STATED GOAL:
Output the lines below exactly, please, from the first line until the line with "o['kind'] = 'stuff'", counting both.

DATA EXTRACT:
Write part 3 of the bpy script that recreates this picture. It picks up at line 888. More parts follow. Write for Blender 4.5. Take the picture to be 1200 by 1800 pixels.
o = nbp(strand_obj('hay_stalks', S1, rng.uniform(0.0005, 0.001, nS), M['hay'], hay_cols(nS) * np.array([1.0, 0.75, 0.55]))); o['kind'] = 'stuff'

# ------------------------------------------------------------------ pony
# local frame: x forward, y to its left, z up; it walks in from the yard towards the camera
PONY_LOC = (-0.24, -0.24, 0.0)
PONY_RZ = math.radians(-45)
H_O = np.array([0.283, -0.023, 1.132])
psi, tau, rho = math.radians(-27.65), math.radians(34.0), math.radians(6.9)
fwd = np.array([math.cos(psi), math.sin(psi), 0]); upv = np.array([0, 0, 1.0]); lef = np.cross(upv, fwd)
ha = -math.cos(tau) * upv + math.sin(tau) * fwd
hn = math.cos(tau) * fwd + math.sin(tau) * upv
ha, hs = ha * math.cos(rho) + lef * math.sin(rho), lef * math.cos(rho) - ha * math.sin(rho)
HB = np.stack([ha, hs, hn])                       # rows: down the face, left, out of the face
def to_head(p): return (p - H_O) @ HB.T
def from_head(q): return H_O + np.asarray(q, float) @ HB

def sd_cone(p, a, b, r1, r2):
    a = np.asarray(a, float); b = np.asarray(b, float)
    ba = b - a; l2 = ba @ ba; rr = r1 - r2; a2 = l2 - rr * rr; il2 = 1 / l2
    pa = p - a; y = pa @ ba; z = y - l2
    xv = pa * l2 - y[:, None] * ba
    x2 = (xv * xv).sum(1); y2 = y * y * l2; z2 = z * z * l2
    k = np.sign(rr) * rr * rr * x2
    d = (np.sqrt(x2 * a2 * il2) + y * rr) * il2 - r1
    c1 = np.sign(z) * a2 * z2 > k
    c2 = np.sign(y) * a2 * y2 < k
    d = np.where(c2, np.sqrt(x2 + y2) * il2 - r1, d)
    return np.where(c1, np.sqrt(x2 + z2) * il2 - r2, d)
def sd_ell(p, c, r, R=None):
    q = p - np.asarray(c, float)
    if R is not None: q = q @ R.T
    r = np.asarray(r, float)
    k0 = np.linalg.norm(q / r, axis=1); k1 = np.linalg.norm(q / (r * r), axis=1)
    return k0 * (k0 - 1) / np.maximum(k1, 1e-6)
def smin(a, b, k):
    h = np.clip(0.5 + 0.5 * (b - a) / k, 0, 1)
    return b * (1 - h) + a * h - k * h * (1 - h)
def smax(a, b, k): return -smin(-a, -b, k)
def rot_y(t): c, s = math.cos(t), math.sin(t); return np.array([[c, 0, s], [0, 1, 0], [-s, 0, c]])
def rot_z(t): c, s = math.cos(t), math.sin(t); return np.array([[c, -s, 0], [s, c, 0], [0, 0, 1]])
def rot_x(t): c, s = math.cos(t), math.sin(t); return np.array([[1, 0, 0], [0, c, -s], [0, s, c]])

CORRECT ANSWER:
Write part 3 of the bpy script that recreates this picture. It picks up at line 888. More parts follow. Write for Blender 4.5. Take the picture to be 1200 by 1800 pixels.
o = nbp(strand_obj('hay_stalks', S1, rng.uniform(0.0005, 0.001, nS), M['hay'], hay_cols(nS) * np.array([1.0, 0.75, 0.55]))); o['kind'] = 'stuff'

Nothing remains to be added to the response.